Irmã Inês Hosken, FC: a alegria de estar perto de Deus

por | jan 1, 2018 | Filhas de Caridade, Notícias | 0 Comentários

A quem a realidade da morte não desconcerta? Quem se sente à vontade em face do inevitável desfecho da vida terrena? Ainda hoje, no Ofício matutino, o profeta fez ecoar o realismo aterrador da angústia de um agonizante: “A mansão triste dos mortos não vos louva, Senhor, nem a morte poderá agradecer-vos. Para quem desce à sepultura é terminada a esperança em vosso amor sempre fiel” (Is 38,18). Bem outra, porém, é a esperança dos que se reconhecem iluminados pela Ressurreição e, do recato de sua contemplação, fitam o horizonte da eternidade. Cercados pela densa penumbra do mistério, não hesitam em proclamar que nem mesmo a morte “poderá nos separar do amor de Deus, que está em Cristo Jesus, nosso Senhor” (Rm 8,39).

Místicos de todos os tempos submergiram-se neste oceano infinito da Vida e, olhando de frente para a morte, viram despontar em seus corações a sede de Deus, a saudade do Céu, o anseio da plenitude. Que o diga o coração inquieto de Agostinho de Hipona: “Fizeste-nos para ti, Senhor,  e inquieto está o nosso coração enquanto não repousar em ti”. Fale-nos também o coração enamorado de Teresa de Jesus: “Ditoso coração enamorado, que só em Deus coloca o pensamento. Por ele, renuncia a todo o criado; nele, acha glória, paz, contentamento. Vive até de si todo descuidado, pois em seu Deus traz todo seu intento. E, assim, transpõe, sereno e jubiloso, as ondas deste mar tempestuoso”. Faça-se ouvir ainda o coração abrasado de Vicente de Paulo, ao dizer da “imensa felicidade da missão eterna, na qual todos os exercícios consistem em amar a Deus” (SV XI, 143). Em definitivo, poucas pessoas chegam a tão grande serenidade e segurança frente ao avizinhar-se da morte, a ponto de não temer atravessá- la, porque ancoradas na esperança de ver levantar-se a límpida aurora da Páscoa.

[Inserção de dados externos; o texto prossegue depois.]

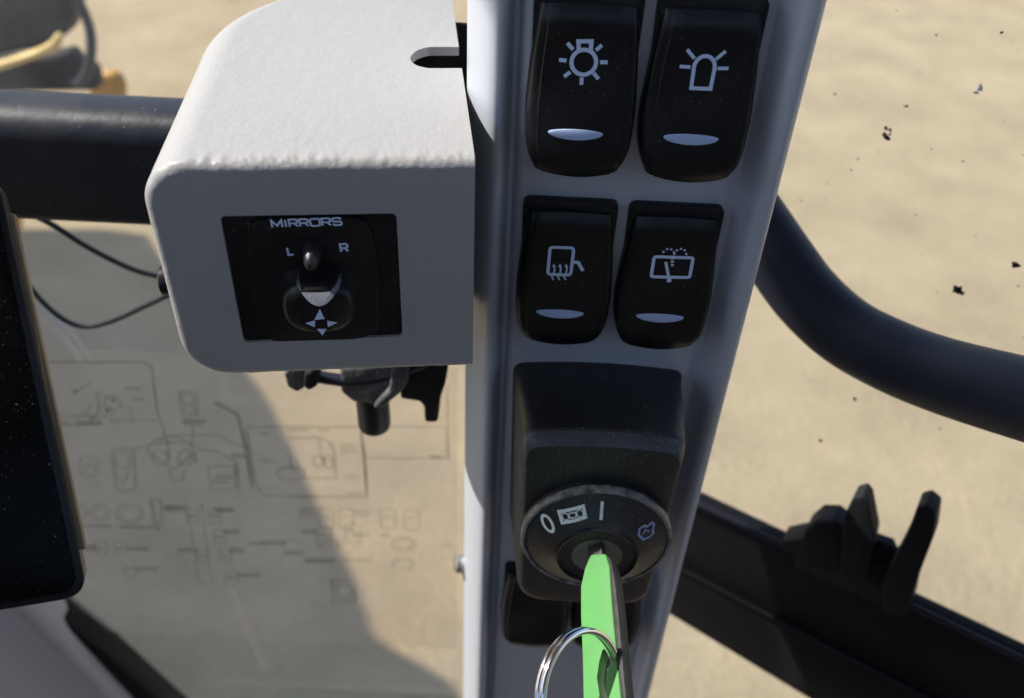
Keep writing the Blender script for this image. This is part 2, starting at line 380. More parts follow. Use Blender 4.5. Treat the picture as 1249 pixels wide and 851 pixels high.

Hoje, despedimo-nos de alguém que parece ter chegado a este nível de fé, numa confiança total no amor de Deus, na plena liberdade dos que se entregam em suas mãos, desejando, com todas as fibras do coração, encontrar o Senhor, contemplar sua face, sentir seu abraço, desfrutar de seu eterno convívio. Era o que ouvíamos frequentemente de Irmã Inês Hosken, sobretudo em seus últimos anos. Em seu coração de Filha da Caridade, palpitava a alegria de alguém que se identificava com sua vocação, feliz pelas sementes lançadas, agradecida pelos frutos colhidos e oferecidos. Rezava com ardor e simplicidade, sentia com a Igreja, solidarizava-se com os pobres, acompanhava os passos da Companhia, interessava-se pela atualização do carisma vicentino, cultivava boas amizades, aconselhava com sabedoria. Por onde passou, exalou o perfume de sua fecundidade, servindo os pobres, educando crianças e jovens, formando Irmãs, ajudando a consolidar a nova imagem de Filha da Caridade alinhada com o Vaticano II. Nos anos de sua senectude, frágil em sua compleição, mas vigorosa na fé e no amor, demonstrava ter aquele coração inquieto, enamorado e abrasado dos místicos, livre de si mesma, livre porque habitada pela saudade do Eterno.

Foi assim que, no começo da tarde de hoje, pouco depois de ter recebido o sacramento da Unção, Irmã Inês saiu ao encontro do Noivo, tendo em suas mãos a lâmpada acesa (cf. Mt 25,1-13), a mesma lâmpada que muitas vezes iluminou os rostos de tantas pessoas das quais se fez próxima, com a mansidão e a firmeza que nela se harmonizavam de modo incomum. Pudemos vê-la em seu leito, totalmente despojada, suspirando apenas por Aquele que haveria de levá-la consigo para o banquete das núpcias eternas, depois de fazê-la transpor, serena e jubilosa, o mar tempestuoso da humana existência. Como escreveu Shakespeare a respeito de uma de suas personagens: “Nada em sua vida respondeu tão fielmente ao que era como seu modo de despedir-se dela. Morreu como quem tivesse sido desenhada para desprezar, ao morrer, a coisa mais preciosa que possuía, à espera de um bem mais precioso”. E, este bem mais precioso, sabemos, Irmã Inês agora o encontrou.

Pe. Vinícius Augusto Ribeiro Teixeira, C.M.